The 3T architecture decouples the perovskite and silicon currents, allowing efficient operation over a broad perovskite bandgap range from about 1.52 to 1.73 eV without needing a single “perfect” bandgap. In controlled measurements, the 3T tandem reaches 30.1% power conversion efficiency, whereas the same physical stack operated in 2T mode achieves only 24.6% because of current-mismatch losses, even though the layer stack and perovskite bandgap are identical. For 2T tandems, efficiency varies strongly with bandgap and peaks near roughly 1.7 eV; moving away from that optimum causes pronounced performance losses, while the 3T device maintains nearly constant high efficiency across the same bandgap range thanks to its additional terminal and more flexible operating point.
To assess real-world impact, the authors of this study simulated annual energy yield under realistic climate and spectral conditions. For a high-irradiance site like Phoenix, the 3T configuration delivered about 546 kWh/m² per year compared with 513 kWh/m² for the 2T version using the same materials and structure, and with a non-optimal perovskite bandgap the yield gap can widen to nearly 90 kWh/m² annually.

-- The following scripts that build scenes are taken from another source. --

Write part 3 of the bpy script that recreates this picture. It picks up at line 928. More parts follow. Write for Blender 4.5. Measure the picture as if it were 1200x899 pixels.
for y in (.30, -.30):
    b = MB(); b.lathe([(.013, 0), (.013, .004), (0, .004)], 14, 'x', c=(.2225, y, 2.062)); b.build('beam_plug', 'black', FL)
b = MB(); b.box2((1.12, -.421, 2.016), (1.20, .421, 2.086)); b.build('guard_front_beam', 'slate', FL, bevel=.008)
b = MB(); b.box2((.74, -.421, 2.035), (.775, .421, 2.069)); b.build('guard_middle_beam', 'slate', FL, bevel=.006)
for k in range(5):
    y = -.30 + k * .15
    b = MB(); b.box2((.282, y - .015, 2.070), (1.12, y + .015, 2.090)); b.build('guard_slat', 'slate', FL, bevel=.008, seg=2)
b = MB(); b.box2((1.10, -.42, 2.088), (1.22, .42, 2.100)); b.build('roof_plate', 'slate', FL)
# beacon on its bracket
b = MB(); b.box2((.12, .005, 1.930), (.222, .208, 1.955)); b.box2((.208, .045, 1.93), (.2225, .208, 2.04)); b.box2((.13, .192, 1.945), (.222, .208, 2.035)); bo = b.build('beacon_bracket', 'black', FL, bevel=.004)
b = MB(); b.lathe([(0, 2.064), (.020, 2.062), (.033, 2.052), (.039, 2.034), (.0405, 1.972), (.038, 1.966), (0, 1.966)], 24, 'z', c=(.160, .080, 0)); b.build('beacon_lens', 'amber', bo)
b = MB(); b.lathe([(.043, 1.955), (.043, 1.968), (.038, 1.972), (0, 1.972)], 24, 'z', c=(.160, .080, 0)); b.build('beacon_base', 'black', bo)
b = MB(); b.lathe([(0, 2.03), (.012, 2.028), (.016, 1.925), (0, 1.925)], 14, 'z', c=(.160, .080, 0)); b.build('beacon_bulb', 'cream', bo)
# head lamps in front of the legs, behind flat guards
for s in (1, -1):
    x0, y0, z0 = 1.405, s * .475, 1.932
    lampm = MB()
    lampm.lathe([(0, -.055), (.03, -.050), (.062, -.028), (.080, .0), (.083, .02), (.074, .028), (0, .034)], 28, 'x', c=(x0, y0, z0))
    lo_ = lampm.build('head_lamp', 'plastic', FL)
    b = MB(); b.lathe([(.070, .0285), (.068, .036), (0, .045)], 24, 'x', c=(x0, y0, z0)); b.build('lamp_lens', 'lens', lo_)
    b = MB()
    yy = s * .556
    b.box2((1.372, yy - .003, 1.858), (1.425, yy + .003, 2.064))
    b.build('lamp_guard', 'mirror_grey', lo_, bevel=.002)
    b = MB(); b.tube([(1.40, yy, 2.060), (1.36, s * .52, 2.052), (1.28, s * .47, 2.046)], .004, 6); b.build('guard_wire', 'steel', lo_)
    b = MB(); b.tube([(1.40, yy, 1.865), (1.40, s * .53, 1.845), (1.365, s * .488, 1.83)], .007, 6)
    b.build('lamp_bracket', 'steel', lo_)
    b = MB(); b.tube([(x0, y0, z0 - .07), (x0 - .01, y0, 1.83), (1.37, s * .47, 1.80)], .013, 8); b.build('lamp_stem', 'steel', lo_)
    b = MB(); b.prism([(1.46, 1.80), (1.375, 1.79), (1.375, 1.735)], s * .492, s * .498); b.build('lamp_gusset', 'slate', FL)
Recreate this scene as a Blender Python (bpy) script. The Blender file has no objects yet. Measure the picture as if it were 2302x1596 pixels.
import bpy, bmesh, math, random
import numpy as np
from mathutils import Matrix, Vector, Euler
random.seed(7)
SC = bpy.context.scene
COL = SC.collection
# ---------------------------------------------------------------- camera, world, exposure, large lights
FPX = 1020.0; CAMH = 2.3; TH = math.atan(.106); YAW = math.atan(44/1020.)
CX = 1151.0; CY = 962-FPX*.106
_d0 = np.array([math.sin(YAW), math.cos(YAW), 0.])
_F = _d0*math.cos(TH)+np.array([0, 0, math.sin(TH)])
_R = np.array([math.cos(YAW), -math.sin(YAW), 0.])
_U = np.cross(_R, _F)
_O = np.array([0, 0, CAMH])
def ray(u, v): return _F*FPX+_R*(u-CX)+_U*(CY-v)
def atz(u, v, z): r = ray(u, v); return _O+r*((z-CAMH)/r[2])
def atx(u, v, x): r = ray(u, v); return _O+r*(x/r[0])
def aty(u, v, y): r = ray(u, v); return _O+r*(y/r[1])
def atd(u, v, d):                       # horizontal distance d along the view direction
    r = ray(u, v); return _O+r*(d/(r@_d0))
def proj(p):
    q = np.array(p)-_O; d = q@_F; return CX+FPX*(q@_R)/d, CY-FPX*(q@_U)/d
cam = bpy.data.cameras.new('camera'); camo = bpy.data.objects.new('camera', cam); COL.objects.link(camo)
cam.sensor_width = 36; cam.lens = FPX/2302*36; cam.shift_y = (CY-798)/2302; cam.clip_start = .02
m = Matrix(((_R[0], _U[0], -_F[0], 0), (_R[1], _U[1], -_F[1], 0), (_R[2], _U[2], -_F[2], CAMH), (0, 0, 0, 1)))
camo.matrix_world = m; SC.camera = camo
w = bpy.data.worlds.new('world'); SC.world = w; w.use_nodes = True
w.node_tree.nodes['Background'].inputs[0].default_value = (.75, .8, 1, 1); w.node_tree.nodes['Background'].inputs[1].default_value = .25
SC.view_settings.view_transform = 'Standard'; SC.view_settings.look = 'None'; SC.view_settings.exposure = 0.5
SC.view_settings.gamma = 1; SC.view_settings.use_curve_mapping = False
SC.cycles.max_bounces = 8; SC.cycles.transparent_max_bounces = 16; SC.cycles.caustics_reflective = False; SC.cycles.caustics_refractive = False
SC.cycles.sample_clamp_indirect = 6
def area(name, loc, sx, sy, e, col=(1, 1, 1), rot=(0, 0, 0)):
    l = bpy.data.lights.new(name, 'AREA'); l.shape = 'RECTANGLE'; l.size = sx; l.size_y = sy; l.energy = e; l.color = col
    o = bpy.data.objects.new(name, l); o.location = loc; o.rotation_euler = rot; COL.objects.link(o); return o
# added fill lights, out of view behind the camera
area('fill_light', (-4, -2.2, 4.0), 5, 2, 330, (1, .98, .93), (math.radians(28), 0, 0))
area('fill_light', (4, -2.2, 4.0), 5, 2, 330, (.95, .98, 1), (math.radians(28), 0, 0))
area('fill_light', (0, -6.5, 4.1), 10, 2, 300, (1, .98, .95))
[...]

These results show that the 3T approach not only raises peak efficiency but also buffers the device against spectral fluctuations over days and seasons, leading to higher practical energy yield. Overall, the study demonstrates that a carefully engineered 3T perovskite - silicon tandem with an advanced POLO²-IBC silicon bottom cell can overcome key physical constraints of conventional 2T tandems, enable the use of more stable perovskite bandgaps, and significantly improve both laboratory performance and expected field energy production.